◆ Given task
Without including any images, repeat the data exactly.

◆ Data segment

------------------------------

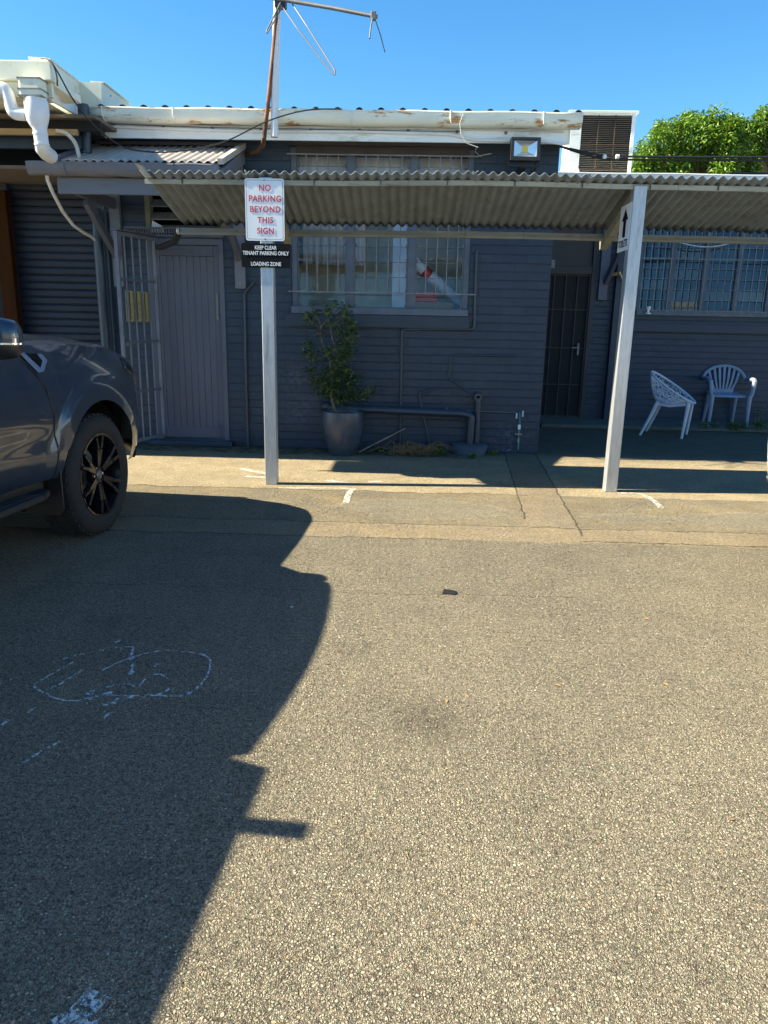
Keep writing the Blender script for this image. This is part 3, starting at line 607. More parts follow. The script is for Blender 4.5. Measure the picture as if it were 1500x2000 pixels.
vs.box((DL-.28, YW-.03, zt), (DR+.06, YW-.003, zt+.016)); vs.box((DL-.28, YW-.03, zt+.075), (DR+.06, YW-.003, zt+.092))
x = DL-.27
while x < DR+.05: vs.box((x, YW-.024, zt+.018), (x+.012, YW-.005, zt+.073)); x += .027
vs.build('vent_strip', 'mauve', bb)
# ---- security door in the recess, panel above it
dk = MB(); dk.box((SD0, YR+.02, .03), (SD0+.05, YR+.12, 2.75)); dk.box((SD1-.06, YR-.01, .03), (SD1, YR+.12, 2.75)); dk.box((SD0+.052, YR-.01, 2.06), (SD1-.062, YR+.12, 2.16)); dk.box((SD0+.052, YR, .03), (SD1-.062, YR+.12, .06))
sdr = sub(dk.build('security_door', 'head', bb, bevel=.004)); sdr['label'] = 'dark security screen door with bars and lever handle'
mp = MB(); mp.box((SD0+.05, YR+.05, .062), (SD1-.062, YR+.07, 2.058)); mp.build('mesh_panel', 'dark', sdr)
tp = MB(); tp.box((SD0+.05, YR+.05, 2.162), (SD1-.062, YR+.07, 2.75)); tp.build('transom_panel', pm('dark_brown_panel', (.030, .024, .026), .5), sdr)
br = MB(); x0, x1 = SD1-.80, SD1-.075
for k in range(6): 
    x = x1-k*.163; br.beam((x, YR+.03, .07), (x, YR+.03, 2.05), .012, .012)
for z in (.075, .53, 1.05, 1.58, 2.045): br.beam((SD0+.05, YR+.036, z), (x1, YR+.036, z), .012, .012)
br.box((x1-.005, YR+.012, .062), (x1+.012, YR+.048, 2.058)); br.build('bar_grid', 'head', sdr)
hx, hz = P(1129, 682, YR).x, P(1129, 682, YR).z
hd = MB(); hd.box((hx-.014, YR-.004, hz-.085), (hx+.014, YR+.011, hz+.085)); hd.beam((hx, YR-.03, hz+.02), (hx-.10, YR-.03, hz+.02), .016, .018); hd.beam((hx, YR-.03, hz+.02), (hx, YR-.002, hz+.02), .016, .016)
hd.build('handle', 'alu', sdr, bevel=.003)
jb = MB(); p = P(1079, 516, YR-.0); jb.box((p.x-.03, YR-.03, p.z-.055), (p.x+.03, YR-.002, p.z+.055)); jb.build('junction_box', 'bars', bb)
# bracket, brace and downpipe in the recess
bx = P(1180, 520, YR).x
bk = MB(); bk.beam((bx, YR-.03, 1.72), (bx, YR-.03, 3.0), .12, .055, (0, 1, 0)); bk.build('bracket_cleat', 'mauve', bb)
bk = MB(); bk.beam((bx+.02, YR-.07, 1.95), (bx+.16, YR-.75, 2.75), .05, .09); bk.build('bracket_brace', 'mauve', bb)
dpx = P(1207, 700, YR-.05).x
MB().pipe([(dpx, YR-.06, .02), (dpx, YR-.06, 2.3), (dpx+.05, YR-.3, 2.6), (dpx+.05, YR-.36, 3.15)], .05, 12).build('downpipe', 'slatepipe', bb, smooth=True)
MB().box((dpx-.14, YR-.11, .05), (dpx-.06, YR-.002, 3.0)).build('wall_pier', 'slate', bb)
cl = MB(); p = P(1204, 535, YR-.16); cl.tube([p+Vector((-.09, 0, -.02)), p, p+Vector((.03, -.02, .02)), p+Vector((.10, -.02, -.10))], [.02, .028, .026, .012], 8); cl.build('lamp_bracket', 'brass', bb, smooth=True)
gu2 = gutter(cornerX-.15, 9.5, YR-.47, 3.29, .11, .12, 'gutter', 'white', bb)
f2 = MB(); f2.box((cornerX-.1, YR-.345, 3.09), (9.5, YR-.32, 3.27)); f2.build('fascia', 'slate', bb)
s2_ = MB(); s2_.box((cornerX+.005, YR-.31, 3.122), (9.5, YR+.1, 3.14)); s2_.build('soffit', 'slate', bb)
# ---- pipes on the front wall
def wp_(pix, r, name='pipe', mat='slatepipe', off=None, n=10):
    return MB().pipe(path(pix, YW-(off if off is not None else r+.008)), r, n).build(name, mat, bb, smooth=True)
wp_([(497, 550), (477, 572), (480, 720), (485, 876)], .016)
wp_([(931, 490), (926, 643), (785, 643), (781, 872)], .016)
wp_([(1008, 694), (880, 694), (876, 738), (918, 768)], .010)
wp_([(854, 759), (818, 768), (827, 815), (842, 880)], .011, off=.06)
wp_([(628, 791), (640, 796), (905, 808), (921, 812), (917, 866)], .040, off=.13, n=16)
vp = wp_([(934, 778), (930, 866)], .034, off=.07, n=16)
p = P(934, 776, YW-.11); MB().lathe([(.020, .05), (.020, 0), (.042, 0), (.046, .02), (.046, .05), (.034, .09)], 20, 'Y', p).build('vent_cowl', 'slatepipe', bb, smooth=True)
p = P(629, 793, YW-.13); MB().lathe([(.0, .0), (.048, 0), (.048, .07), (.04, .07)], 16, 'X', p).build('pipe_socket', 'slatepipe', bb, smooth=True)
wp_([(872, 801), (900, 802), (1008, 806)], .006, 'water_pipe', 'alu', .02)
p = P(872, 799, YW-.03); MB().lathe([(0, -.02), (.016, -.02), (.016, .0), (.008, .01), (.008, .03), (0, .03)], 10, 'Y', p).build('tap', 'alu', bb, smooth=True)
tx = MB(); q = path([(1015, 806), (1015, 830), (1013, 850), (1012, 878)], YW-.05); tx.tube(q, .009, 8); tp_ = sub(tx.build('standpipe', 'verdigris', bb, smooth=True))
for px, py, wd, ht, mt in ((1009, 812, .008, .03, 'bluewhite'), (1021, 808, .009, .032, 'bluewhite'), (1014, 834, .014, .026, 'white'), (1012, 848, .036, .008, 'brass'), (1012, 860, .010, .02, 'brass')):
    p = P(px, py, YW-.062); MB().box(p-Vector((wd, .012, ht)), p+Vector((wd, .012, ht))).build('valve', mt, tp_, bevel=.004)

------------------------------

◆ Task result
Keep writing the Blender script for this image. This is part 3, starting at line 607. More parts follow. The script is for Blender 4.5. Measure the picture as if it were 1500x2000 pixels.
vs.box((DL-.28, YW-.03, zt), (DR+.06, YW-.003, zt+.016)); vs.box((DL-.28, YW-.03, zt+.075), (DR+.06, YW-.003, zt+.092))
x = DL-.27
while x < DR+.05: vs.box((x, YW-.024, zt+.018), (x+.012, YW-.005, zt+.073)); x += .027
vs.build('vent_strip', 'mauve', bb)
# ---- security door in the recess, panel above it
dk = MB(); dk.box((SD0, YR+.02, .03), (SD0+.05, YR+.12, 2.75)); dk.box((SD1-.06, YR-.01, .03), (SD1, YR+.12, 2.75)); dk.box((SD0+.052, YR-.01, 2.06), (SD1-.062, YR+.12, 2.16)); dk.box((SD0+.052, YR, .03), (SD1-.062, YR+.12, .06))
sdr = sub(dk.build('security_door', 'head', bb, bevel=.004)); sdr['label'] = 'dark security screen door with bars and lever handle'
mp = MB(); mp.box((SD0+.05, YR+.05, .062), (SD1-.062, YR+.07, 2.058)); mp.build('mesh_panel', 'dark', sdr)
tp = MB(); tp.box((SD0+.05, YR+.05, 2.162), (SD1-.062, YR+.07, 2.75)); tp.build('transom_panel', pm('dark_brown_panel', (.030, .024, .026), .5), sdr)
br = MB(); x0, x1 = SD1-.80, SD1-.075
for k in range(6): 
    x = x1-k*.163; br.beam((x, YR+.03, .07), (x, YR+.03, 2.05), .012, .012)
for z in (.075, .53, 1.05, 1.58, 2.045): br.beam((SD0+.05, YR+.036, z), (x1, YR+.036, z), .012, .012)
br.box((x1-.005, YR+.012, .062), (x1+.012, YR+.048, 2.058)); br.build('bar_grid', 'head', sdr)
hx, hz = P(1129, 682, YR).x, P(1129, 682, YR).z
hd = MB(); hd.box((hx-.014, YR-.004, hz-.085), (hx+.014, YR+.011, hz+.085)); hd.beam((hx, YR-.03, hz+.02), (hx-.10, YR-.03, hz+.02), .016, .018); hd.beam((hx, YR-.03, hz+.02), (hx, YR-.002, hz+.02), .016, .016)
hd.build('handle', 'alu', sdr, bevel=.003)
jb = MB(); p = P(1079, 516, YR-.0); jb.box((p.x-.03, YR-.03, p.z-.055), (p.x+.03, YR-.002, p.z+.055)); jb.build('junction_box', 'bars', bb)
# bracket, brace and downpipe in the recess
bx = P(1180, 520, YR).x
bk = MB(); bk.beam((bx, YR-.03, 1.72), (bx, YR-.03, 3.0), .12, .055, (0, 1, 0)); bk.build('bracket_cleat', 'mauve', bb)
bk = MB(); bk.beam((bx+.02, YR-.07, 1.95), (bx+.16, YR-.75, 2.75), .05, .09); bk.build('bracket_brace', 'mauve', bb)
dpx = P(1207, 700, YR-.05).x
MB().pipe([(dpx, YR-.06, .02), (dpx, YR-.06, 2.3), (dpx+.05, YR-.3, 2.6), (dpx+.05, YR-.36, 3.15)], .05, 12).build('downpipe', 'slatepipe', bb, smooth=True)
MB().box((dpx-.14, YR-.11, .05), (dpx-.06, YR-.002, 3.0)).build('wall_pier', 'slate', bb)
cl = MB(); p = P(1204, 535, YR-.16); cl.tube([p+Vector((-.09, 0, -.02)), p, p+Vector((.03, -.02, .02)), p+Vector((.10, -.02, -.10))], [.02, .028, .026, .012], 8); cl.build('lamp_bracket', 'brass', bb, smooth=True)
gu2 = gutter(cornerX-.15, 9.5, YR-.47, 3.29, .11, .12, 'gutter', 'white', bb)
f2 = MB(); f2.box((cornerX-.1, YR-.345, 3.09), (9.5, YR-.32, 3.27)); f2.build('fascia', 'slate', bb)
s2_ = MB(); s2_.box((cornerX+.005, YR-.31, 3.122), (9.5, YR+.1, 3.14)); s2_.build('soffit', 'slate', bb)
# ---- pipes on the front wall
def wp_(pix, r, name='pipe', mat='slatepipe', off=None, n=10):
    return MB().pipe(path(pix, YW-(off if off is not None else r+.008)), r, n).build(name, mat, bb, smooth=True)
wp_([(497, 550), (477, 572), (480, 720), (485, 876)], .016)
wp_([(931, 490), (926, 643), (785, 643), (781, 872)], .016)
wp_([(1008, 694), (880, 694), (876, 738), (918, 768)], .010)
wp_([(854, 759), (818, 768), (827, 815), (842, 880)], .011, off=.06)
wp_([(628, 791), (640, 796), (905, 808), (921, 812), (917, 866)], .040, off=.13, n=16)
vp = wp_([(934, 778), (930, 866)], .034, off=.07, n=16)
p = P(934, 776, YW-.11); MB().lathe([(.020, .05), (.020, 0), (.042, 0), (.046, .02), (.046, .05), (.034, .09)], 20, 'Y', p).build('vent_cowl', 'slatepipe', bb, smooth=True)
p = P(629, 793, YW-.13); MB().lathe([(.0, .0), (.048, 0), (.048, .07), (.04, .07)], 16, 'X', p).build('pipe_socket', 'slatepipe', bb, smooth=True)
wp_([(872, 801), (900, 802), (1008, 806)], .006, 'water_pipe', 'alu', .02)
p = P(872, 799, YW-.03); MB().lathe([(0, -.02), (.016, -.02), (.016, .0), (.008, .01), (.008, .03), (0, .03)], 10, 'Y', p).build('tap', 'alu', bb, smooth=True)
tx = MB(); q = path([(1015, 806), (1015, 830), (1013, 850), (1012, 878)], YW-.05); tx.tube(q, .009, 8); tp_ = sub(tx.build('standpipe', 'verdigris', bb, smooth=True))
for px, py, wd, ht, mt in ((1009, 812, .008, .03, 'bluewhite'), (1021, 808, .009, .032, 'bluewhite'), (1014, 834, .014, .026, 'white'), (1012, 848, .036, .008, 'brass'), (1012, 860, .010, .02, 'brass')):
    p = P(px, py, YW-.062); MB().box(p-Vector((wd, .012, ht)), p+Vector((wd, .012, ht))).build('valve', mt, tp_, bevel=.004)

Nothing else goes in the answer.